In State v. Voss, supra, the defendant was convicted of violating an ordinance forbidding lotteries, and imposing a penalty similar to that imposed by the ordinance violated in the Taquino Case. Voss was sentenced to pay a fine of $25 and be imprisoned for 10 days, and, in default of payment of the fine, to be imprisoned for an additional term of 20 days — the remainder of the maximum term allowed by the statute. This court affirmed the sentence, saying that the statute was "saved by the proviso limiting the fine to $25 and all imprisonment to 30 days."

The same question came up in State ex rel. Daubert v. Recorder, 52 La. Ann. 1079, 27 So. 589, where the relator was sentenced to pay a fine of $25 and to serve 5 days in prison, and, in default of payment of the fine, to serve an additional 25 days in prison. This court affirmed the sentence, on the ground that both the absolute sentence of imprisonment and the alternative sentence, added together, did not exceed the maximum *Page 220 term fixed in the ordinance or by the statute authorizing it.

The ruling made in Mayor and Selectmen of the Town of Homer v. Blackburn, 27 La. Ann. 544, is also very much in point.

There is an earlier case, State v. Jumel, 13 La. Ann. 399, where the court used language which we cannot reconcile with the subsequent rulings or with our own opinion, and which must therefore be considered overruled. The same may be said of the ruling in State ex rel. Courrege v. Mayor, 50 La. Ann. 45, 23 So. 92, so far as it is pertinent.

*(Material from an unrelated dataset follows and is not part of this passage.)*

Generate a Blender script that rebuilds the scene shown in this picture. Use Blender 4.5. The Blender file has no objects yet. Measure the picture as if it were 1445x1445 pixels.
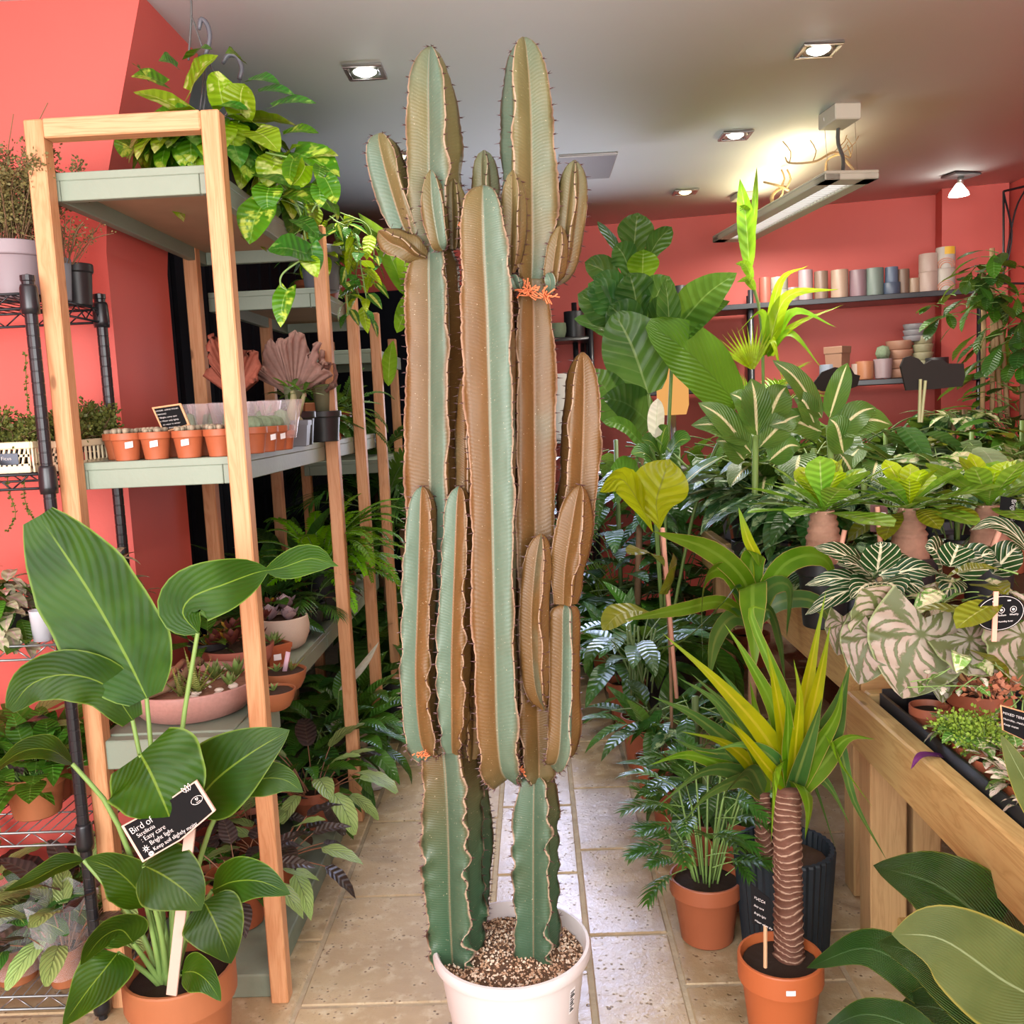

In State v. Authement, 139 La. 1070, 72 So. 739, the defendant was convicted of an offense for which the penalty was a fine not less than $100 nor more than $5,000, or imprisonment in jail for a term not less than 90 days nor more than 2 years, or both the fine and imprisonment, at the discretion of the court. See section 24 of Act 189 of 1910, p. 302. He was sentenced to pay a fine of $301 or be imprisoned for the minimum term of 90 days. The question was whether this court had jurisdiction — whether the fine was actually imposed. We concluded that the fine was actually imposed, notwithstanding it was only an alternative sentence. But the writer of the opinion in the case assumed that the alternative penalty of imprisonment for 90 days — even though it was the minimum term fixed by the statute which was violated — was not imposed under authority of the statute which was violated, but was imposed under authority of section 980 of the Revised Statutes. The section of the Revised Statutes, however, could not possibly have controlled the judge in fixing the sentence, because the statute which was violated fixed the maximum term of imprisonment twice as long as the maximum term fixed by section 980 of the Revised Statutes. The following expression in the opinion, therefore, was founded upon the presumption — which we are constrained to say was *Page 221 not substantial — that the alternative sentence of 90 days' imprisonment was imposed, not under authority of the statute that was violated, but under authority of section 980 of the Revised Statutes, viz.:

"The pronouncing of this alternative sentence at that time, or, as one might say, thus anticipatorily, is done as a mere matter of convenience; in reality the case is ripe for this alternative sentence, only after the accused has failed to pay the fine, and the recovery of it out of his property has been found to be impracticable."

The dissertation which we have quoted was not essential to the ruling and is therefore not authoritative.

The verdict appealed from is affirmed; the sentence to pay a fine of $500 and costs, and to be imprisoned 60 days, is affirmed; the additional sentence of imprisonment for 6 months in default of payment of the fine is annulled.